• **EXERCISE PROMPT**
Report each line of the data that includes the word "script".

• **MATERIAL SHOWN**
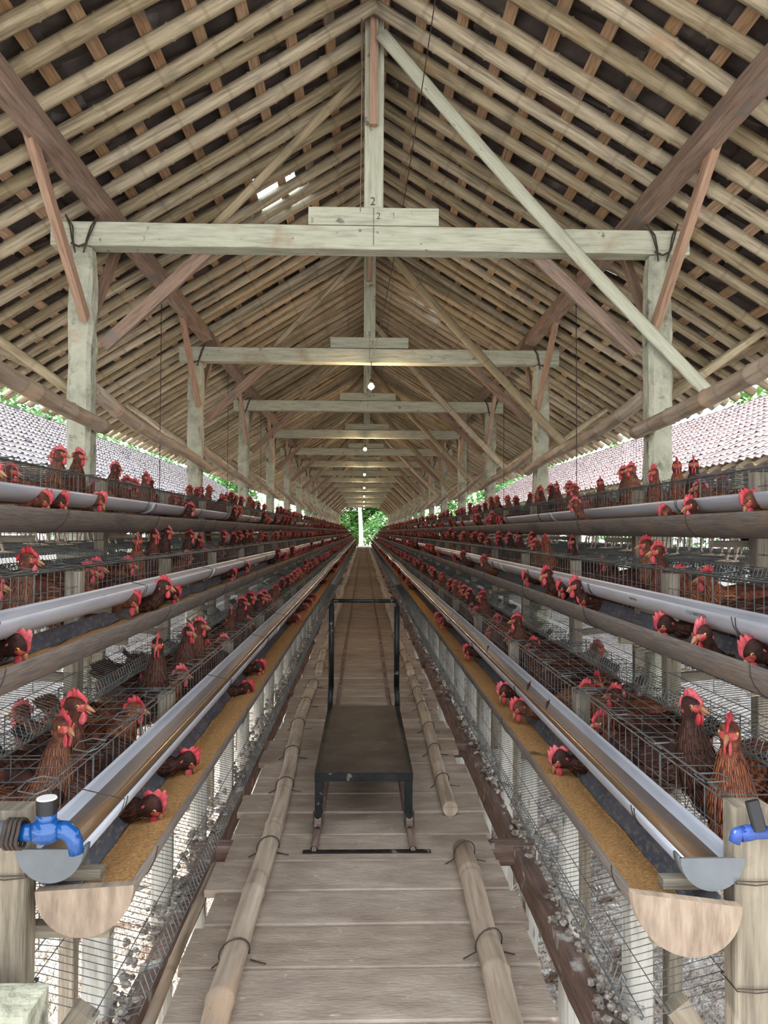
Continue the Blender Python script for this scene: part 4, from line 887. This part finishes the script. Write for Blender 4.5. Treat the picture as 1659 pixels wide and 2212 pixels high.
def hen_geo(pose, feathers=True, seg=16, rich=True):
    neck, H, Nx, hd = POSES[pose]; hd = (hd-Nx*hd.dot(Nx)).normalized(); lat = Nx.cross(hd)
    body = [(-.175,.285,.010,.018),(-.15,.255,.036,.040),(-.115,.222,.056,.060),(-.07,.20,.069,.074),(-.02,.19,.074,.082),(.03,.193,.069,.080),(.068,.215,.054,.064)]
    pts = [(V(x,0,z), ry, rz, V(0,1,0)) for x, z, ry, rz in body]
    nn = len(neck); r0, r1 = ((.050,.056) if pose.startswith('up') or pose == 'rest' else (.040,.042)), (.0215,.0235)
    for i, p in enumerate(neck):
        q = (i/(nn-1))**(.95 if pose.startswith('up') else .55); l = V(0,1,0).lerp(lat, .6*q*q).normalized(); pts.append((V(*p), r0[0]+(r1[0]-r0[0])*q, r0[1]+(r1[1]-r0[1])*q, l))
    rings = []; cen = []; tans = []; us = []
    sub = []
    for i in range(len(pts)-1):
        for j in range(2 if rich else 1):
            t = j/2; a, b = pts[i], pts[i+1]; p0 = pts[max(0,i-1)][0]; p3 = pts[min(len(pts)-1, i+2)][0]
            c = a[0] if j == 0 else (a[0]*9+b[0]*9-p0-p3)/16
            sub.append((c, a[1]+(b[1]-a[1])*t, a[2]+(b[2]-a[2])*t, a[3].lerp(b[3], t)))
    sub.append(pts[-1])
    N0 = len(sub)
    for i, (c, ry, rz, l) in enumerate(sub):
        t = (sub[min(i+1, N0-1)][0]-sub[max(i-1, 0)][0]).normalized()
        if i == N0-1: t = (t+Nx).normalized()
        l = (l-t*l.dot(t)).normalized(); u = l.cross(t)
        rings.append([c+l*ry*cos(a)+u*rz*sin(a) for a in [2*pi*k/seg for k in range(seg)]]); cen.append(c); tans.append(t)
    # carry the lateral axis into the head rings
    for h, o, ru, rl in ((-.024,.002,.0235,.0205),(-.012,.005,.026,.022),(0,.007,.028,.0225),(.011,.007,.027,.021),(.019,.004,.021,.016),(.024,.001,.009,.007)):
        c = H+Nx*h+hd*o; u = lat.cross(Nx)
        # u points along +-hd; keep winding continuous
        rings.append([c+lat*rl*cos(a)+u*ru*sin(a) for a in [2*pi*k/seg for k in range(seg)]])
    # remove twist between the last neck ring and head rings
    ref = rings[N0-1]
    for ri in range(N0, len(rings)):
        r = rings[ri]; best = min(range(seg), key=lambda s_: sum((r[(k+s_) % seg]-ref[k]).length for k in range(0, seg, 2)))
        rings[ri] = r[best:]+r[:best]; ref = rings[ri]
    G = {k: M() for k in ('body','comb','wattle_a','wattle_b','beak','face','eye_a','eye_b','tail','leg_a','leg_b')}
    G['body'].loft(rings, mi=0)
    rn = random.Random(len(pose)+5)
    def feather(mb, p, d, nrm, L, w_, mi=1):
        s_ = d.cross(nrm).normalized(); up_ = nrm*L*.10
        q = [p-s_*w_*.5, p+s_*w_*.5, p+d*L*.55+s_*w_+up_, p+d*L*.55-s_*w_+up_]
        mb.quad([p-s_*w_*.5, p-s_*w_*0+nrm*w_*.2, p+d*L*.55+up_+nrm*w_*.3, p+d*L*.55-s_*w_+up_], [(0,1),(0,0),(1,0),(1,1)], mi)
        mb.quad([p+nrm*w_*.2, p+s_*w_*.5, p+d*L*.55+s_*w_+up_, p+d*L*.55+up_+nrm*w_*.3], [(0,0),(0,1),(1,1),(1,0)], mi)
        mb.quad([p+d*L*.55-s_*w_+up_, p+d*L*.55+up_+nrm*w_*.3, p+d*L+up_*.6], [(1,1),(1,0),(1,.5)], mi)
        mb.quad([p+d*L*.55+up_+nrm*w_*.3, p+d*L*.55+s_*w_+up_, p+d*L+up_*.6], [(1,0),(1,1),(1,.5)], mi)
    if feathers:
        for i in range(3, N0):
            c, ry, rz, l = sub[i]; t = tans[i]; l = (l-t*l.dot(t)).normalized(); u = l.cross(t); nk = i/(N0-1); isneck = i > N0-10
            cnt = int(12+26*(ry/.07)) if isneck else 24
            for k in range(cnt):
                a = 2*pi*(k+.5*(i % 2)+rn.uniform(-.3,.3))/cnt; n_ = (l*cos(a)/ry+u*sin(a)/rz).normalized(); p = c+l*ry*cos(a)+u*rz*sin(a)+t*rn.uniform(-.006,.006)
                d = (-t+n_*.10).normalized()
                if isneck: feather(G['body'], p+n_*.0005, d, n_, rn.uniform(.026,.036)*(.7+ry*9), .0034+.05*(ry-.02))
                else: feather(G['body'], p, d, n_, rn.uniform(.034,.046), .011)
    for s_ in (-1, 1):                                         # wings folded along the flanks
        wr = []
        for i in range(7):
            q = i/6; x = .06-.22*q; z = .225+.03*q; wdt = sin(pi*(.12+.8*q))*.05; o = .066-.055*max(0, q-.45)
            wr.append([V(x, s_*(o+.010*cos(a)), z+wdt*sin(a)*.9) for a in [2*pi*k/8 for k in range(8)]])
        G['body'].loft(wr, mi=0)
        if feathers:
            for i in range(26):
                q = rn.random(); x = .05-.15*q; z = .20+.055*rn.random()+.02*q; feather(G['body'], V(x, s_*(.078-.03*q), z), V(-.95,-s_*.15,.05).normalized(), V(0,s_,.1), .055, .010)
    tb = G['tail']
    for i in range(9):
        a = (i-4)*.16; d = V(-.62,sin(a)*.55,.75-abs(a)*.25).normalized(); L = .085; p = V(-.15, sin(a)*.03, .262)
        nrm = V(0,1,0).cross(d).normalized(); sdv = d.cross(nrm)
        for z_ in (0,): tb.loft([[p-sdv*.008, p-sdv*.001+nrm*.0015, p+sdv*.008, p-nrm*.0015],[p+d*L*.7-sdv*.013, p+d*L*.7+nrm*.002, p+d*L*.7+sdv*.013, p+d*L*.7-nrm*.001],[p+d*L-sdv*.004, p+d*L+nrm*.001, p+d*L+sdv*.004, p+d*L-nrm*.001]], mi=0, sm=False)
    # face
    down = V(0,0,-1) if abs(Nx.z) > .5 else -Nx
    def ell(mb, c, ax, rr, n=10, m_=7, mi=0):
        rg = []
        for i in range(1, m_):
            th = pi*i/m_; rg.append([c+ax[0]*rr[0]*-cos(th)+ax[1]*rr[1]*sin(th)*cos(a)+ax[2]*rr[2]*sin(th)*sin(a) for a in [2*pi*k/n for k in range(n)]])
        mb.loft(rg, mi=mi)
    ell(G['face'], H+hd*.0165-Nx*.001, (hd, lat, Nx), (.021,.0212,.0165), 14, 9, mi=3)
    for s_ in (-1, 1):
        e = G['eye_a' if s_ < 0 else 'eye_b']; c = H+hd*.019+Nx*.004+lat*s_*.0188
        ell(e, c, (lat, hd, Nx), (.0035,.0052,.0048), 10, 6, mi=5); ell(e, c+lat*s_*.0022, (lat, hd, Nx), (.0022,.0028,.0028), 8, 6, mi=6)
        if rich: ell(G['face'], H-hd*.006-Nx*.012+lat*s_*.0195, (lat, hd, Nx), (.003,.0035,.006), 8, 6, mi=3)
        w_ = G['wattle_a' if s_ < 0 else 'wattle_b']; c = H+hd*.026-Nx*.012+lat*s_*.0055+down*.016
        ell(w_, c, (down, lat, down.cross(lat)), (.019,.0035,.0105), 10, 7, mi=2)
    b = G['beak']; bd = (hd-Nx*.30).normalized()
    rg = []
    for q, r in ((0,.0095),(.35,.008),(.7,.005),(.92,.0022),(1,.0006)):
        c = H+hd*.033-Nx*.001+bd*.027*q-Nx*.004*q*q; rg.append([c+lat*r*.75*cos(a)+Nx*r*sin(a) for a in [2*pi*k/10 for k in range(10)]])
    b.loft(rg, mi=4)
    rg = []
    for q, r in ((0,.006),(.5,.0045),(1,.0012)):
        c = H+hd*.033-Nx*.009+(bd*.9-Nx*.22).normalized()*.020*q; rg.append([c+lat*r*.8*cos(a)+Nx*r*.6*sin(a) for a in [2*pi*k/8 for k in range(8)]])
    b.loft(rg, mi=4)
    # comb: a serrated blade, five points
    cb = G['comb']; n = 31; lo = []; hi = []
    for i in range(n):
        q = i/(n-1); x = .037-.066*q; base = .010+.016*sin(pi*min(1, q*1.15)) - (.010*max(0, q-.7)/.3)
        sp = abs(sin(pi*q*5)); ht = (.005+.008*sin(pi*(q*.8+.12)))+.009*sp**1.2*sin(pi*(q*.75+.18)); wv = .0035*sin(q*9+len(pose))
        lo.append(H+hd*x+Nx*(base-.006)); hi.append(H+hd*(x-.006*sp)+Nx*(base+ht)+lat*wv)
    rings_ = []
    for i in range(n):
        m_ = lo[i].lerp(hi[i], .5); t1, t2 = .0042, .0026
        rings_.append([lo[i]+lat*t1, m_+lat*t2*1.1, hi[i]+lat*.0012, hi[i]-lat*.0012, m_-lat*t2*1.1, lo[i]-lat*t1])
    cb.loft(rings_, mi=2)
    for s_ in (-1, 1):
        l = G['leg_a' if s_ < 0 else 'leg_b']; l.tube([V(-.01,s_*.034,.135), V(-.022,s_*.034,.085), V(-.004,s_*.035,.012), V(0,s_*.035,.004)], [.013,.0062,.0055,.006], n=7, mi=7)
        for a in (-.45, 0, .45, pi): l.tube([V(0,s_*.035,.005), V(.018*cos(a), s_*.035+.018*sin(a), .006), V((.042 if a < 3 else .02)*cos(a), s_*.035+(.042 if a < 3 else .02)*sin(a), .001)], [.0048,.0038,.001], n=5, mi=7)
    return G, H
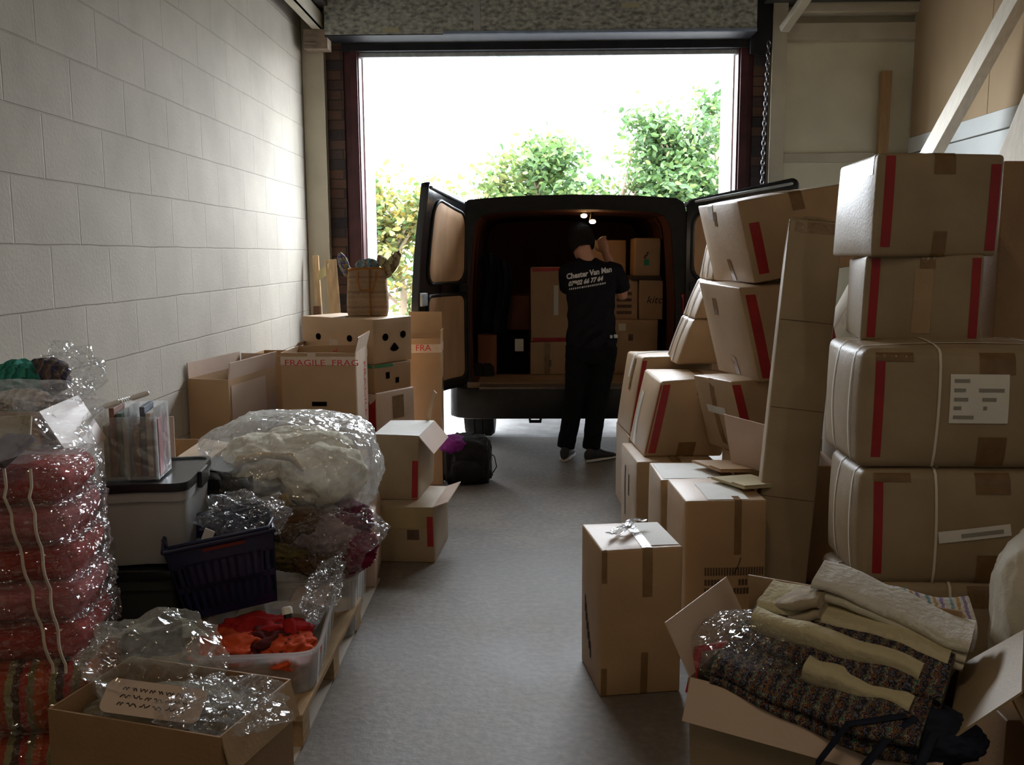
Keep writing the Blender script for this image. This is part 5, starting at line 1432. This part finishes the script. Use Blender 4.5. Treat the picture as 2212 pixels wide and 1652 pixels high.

• **COMPLETE ANSWER**
Continue the Blender Python script for this scene: part 4, from line 887. This part finishes the script. Write for Blender 4.5. Treat the picture as 1659 pixels wide and 2212 pixels high.
Keep writing the Blender script for this image. This is part 5, starting at line 1432. This part finishes the script. Use Blender 4.5. Treat the picture as 2212 pixels wide and 1652 pixels high.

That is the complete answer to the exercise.